[start Material]

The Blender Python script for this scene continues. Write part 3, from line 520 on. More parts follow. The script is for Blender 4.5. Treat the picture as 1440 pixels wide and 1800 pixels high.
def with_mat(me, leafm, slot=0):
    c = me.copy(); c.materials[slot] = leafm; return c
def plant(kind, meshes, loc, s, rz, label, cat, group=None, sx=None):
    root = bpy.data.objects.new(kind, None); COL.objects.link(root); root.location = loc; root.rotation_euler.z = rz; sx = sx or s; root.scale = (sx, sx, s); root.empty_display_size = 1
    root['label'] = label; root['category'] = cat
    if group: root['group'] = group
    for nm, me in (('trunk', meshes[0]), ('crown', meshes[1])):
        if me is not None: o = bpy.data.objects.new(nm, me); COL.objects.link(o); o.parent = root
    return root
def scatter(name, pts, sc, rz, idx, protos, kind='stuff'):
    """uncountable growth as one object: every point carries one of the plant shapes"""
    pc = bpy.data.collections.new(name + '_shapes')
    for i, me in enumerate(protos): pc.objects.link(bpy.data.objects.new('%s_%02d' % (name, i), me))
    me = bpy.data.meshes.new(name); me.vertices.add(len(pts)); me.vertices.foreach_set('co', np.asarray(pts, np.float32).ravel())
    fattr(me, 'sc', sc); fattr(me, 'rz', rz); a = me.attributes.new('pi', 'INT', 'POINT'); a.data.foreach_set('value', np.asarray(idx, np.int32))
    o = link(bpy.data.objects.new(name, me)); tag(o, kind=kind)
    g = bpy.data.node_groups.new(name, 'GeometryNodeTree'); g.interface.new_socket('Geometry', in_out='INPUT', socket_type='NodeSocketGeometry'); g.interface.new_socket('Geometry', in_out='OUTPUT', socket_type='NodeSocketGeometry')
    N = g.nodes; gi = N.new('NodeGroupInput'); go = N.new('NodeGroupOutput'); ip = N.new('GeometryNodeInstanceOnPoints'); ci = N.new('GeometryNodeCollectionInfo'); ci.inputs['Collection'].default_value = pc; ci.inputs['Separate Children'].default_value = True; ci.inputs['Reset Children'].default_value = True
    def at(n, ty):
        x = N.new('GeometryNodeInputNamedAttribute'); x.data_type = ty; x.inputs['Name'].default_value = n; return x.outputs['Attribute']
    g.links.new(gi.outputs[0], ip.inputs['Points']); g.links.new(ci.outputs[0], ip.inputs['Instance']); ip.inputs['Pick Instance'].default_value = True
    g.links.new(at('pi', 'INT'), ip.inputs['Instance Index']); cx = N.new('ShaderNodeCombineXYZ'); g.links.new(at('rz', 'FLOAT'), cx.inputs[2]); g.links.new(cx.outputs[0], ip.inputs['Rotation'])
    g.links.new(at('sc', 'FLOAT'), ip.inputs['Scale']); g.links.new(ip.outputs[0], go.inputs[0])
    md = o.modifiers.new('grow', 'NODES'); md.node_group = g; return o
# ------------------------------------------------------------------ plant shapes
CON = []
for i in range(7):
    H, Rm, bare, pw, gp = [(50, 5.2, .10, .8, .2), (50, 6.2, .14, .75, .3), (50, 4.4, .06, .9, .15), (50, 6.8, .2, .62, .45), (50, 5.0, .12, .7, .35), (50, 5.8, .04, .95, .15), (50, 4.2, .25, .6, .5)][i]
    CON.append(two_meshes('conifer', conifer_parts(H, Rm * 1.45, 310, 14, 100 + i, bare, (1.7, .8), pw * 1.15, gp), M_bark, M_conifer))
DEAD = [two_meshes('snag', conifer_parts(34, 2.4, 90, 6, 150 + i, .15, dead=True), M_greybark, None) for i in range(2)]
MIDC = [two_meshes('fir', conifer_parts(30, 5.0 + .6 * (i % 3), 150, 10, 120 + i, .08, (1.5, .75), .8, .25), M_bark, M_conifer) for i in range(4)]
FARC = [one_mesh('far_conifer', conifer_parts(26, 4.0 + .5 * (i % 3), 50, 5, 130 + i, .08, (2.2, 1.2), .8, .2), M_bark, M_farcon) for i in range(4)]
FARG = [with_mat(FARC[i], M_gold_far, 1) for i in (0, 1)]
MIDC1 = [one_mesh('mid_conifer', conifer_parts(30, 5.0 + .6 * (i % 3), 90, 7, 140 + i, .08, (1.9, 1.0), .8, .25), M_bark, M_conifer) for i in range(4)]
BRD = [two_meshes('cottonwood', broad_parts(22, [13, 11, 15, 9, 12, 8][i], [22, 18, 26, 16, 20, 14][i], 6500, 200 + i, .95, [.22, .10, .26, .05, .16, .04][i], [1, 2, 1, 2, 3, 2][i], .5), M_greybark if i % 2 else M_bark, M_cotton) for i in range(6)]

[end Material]

Brief :: Please reproduce the entire listing, exactly as shown.

Answer to the task ::
The Blender Python script for this scene continues. Write part 3, from line 520 on. More parts follow. The script is for Blender 4.5. Treat the picture as 1440 pixels wide and 1800 pixels high.
def with_mat(me, leafm, slot=0):
    c = me.copy(); c.materials[slot] = leafm; return c
def plant(kind, meshes, loc, s, rz, label, cat, group=None, sx=None):
    root = bpy.data.objects.new(kind, None); COL.objects.link(root); root.location = loc; root.rotation_euler.z = rz; sx = sx or s; root.scale = (sx, sx, s); root.empty_display_size = 1
    root['label'] = label; root['category'] = cat
    if group: root['group'] = group
    for nm, me in (('trunk', meshes[0]), ('crown', meshes[1])):
        if me is not None: o = bpy.data.objects.new(nm, me); COL.objects.link(o); o.parent = root
    return root
def scatter(name, pts, sc, rz, idx, protos, kind='stuff'):
    """uncountable growth as one object: every point carries one of the plant shapes"""
    pc = bpy.data.collections.new(name + '_shapes')
    for i, me in enumerate(protos): pc.objects.link(bpy.data.objects.new('%s_%02d' % (name, i), me))
    me = bpy.data.meshes.new(name); me.vertices.add(len(pts)); me.vertices.foreach_set('co', np.asarray(pts, np.float32).ravel())
    fattr(me, 'sc', sc); fattr(me, 'rz', rz); a = me.attributes.new('pi', 'INT', 'POINT'); a.data.foreach_set('value', np.asarray(idx, np.int32))
    o = link(bpy.data.objects.new(name, me)); tag(o, kind=kind)
    g = bpy.data.node_groups.new(name, 'GeometryNodeTree'); g.interface.new_socket('Geometry', in_out='INPUT', socket_type='NodeSocketGeometry'); g.interface.new_socket('Geometry', in_out='OUTPUT', socket_type='NodeSocketGeometry')
    N = g.nodes; gi = N.new('NodeGroupInput'); go = N.new('NodeGroupOutput'); ip = N.new('GeometryNodeInstanceOnPoints'); ci = N.new('GeometryNodeCollectionInfo'); ci.inputs['Collection'].default_value = pc; ci.inputs['Separate Children'].default_value = True; ci.inputs['Reset Children'].default_value = True
    def at(n, ty):
        x = N.new('GeometryNodeInputNamedAttribute'); x.data_type = ty; x.inputs['Name'].default_value = n; return x.outputs['Attribute']
    g.links.new(gi.outputs[0], ip.inputs['Points']); g.links.new(ci.outputs[0], ip.inputs['Instance']); ip.inputs['Pick Instance'].default_value = True
    g.links.new(at('pi', 'INT'), ip.inputs['Instance Index']); cx = N.new('ShaderNodeCombineXYZ'); g.links.new(at('rz', 'FLOAT'), cx.inputs[2]); g.links.new(cx.outputs[0], ip.inputs['Rotation'])
    g.links.new(at('sc', 'FLOAT'), ip.inputs['Scale']); g.links.new(ip.outputs[0], go.inputs[0])
    md = o.modifiers.new('grow', 'NODES'); md.node_group = g; return o
# ------------------------------------------------------------------ plant shapes
CON = []
for i in range(7):
    H, Rm, bare, pw, gp = [(50, 5.2, .10, .8, .2), (50, 6.2, .14, .75, .3), (50, 4.4, .06, .9, .15), (50, 6.8, .2, .62, .45), (50, 5.0, .12, .7, .35), (50, 5.8, .04, .95, .15), (50, 4.2, .25, .6, .5)][i]
    CON.append(two_meshes('conifer', conifer_parts(H, Rm * 1.45, 310, 14, 100 + i, bare, (1.7, .8), pw * 1.15, gp), M_bark, M_conifer))
DEAD = [two_meshes('snag', conifer_parts(34, 2.4, 90, 6, 150 + i, .15, dead=True), M_greybark, None) for i in range(2)]
MIDC = [two_meshes('fir', conifer_parts(30, 5.0 + .6 * (i % 3), 150, 10, 120 + i, .08, (1.5, .75), .8, .25), M_bark, M_conifer) for i in range(4)]
FARC = [one_mesh('far_conifer', conifer_parts(26, 4.0 + .5 * (i % 3), 50, 5, 130 + i, .08, (2.2, 1.2), .8, .2), M_bark, M_farcon) for i in range(4)]
FARG = [with_mat(FARC[i], M_gold_far, 1) for i in (0, 1)]
MIDC1 = [one_mesh('mid_conifer', conifer_parts(30, 5.0 + .6 * (i % 3), 90, 7, 140 + i, .08, (1.9, 1.0), .8, .25), M_bark, M_conifer) for i in range(4)]
BRD = [two_meshes('cottonwood', broad_parts(22, [13, 11, 15, 9, 12, 8][i], [22, 18, 26, 16, 20, 14][i], 6500, 200 + i, .95, [.22, .10, .26, .05, .16, .04][i], [1, 2, 1, 2, 3, 2][i], .5), M_greybark if i % 2 else M_bark, M_cotton) for i in range(6)]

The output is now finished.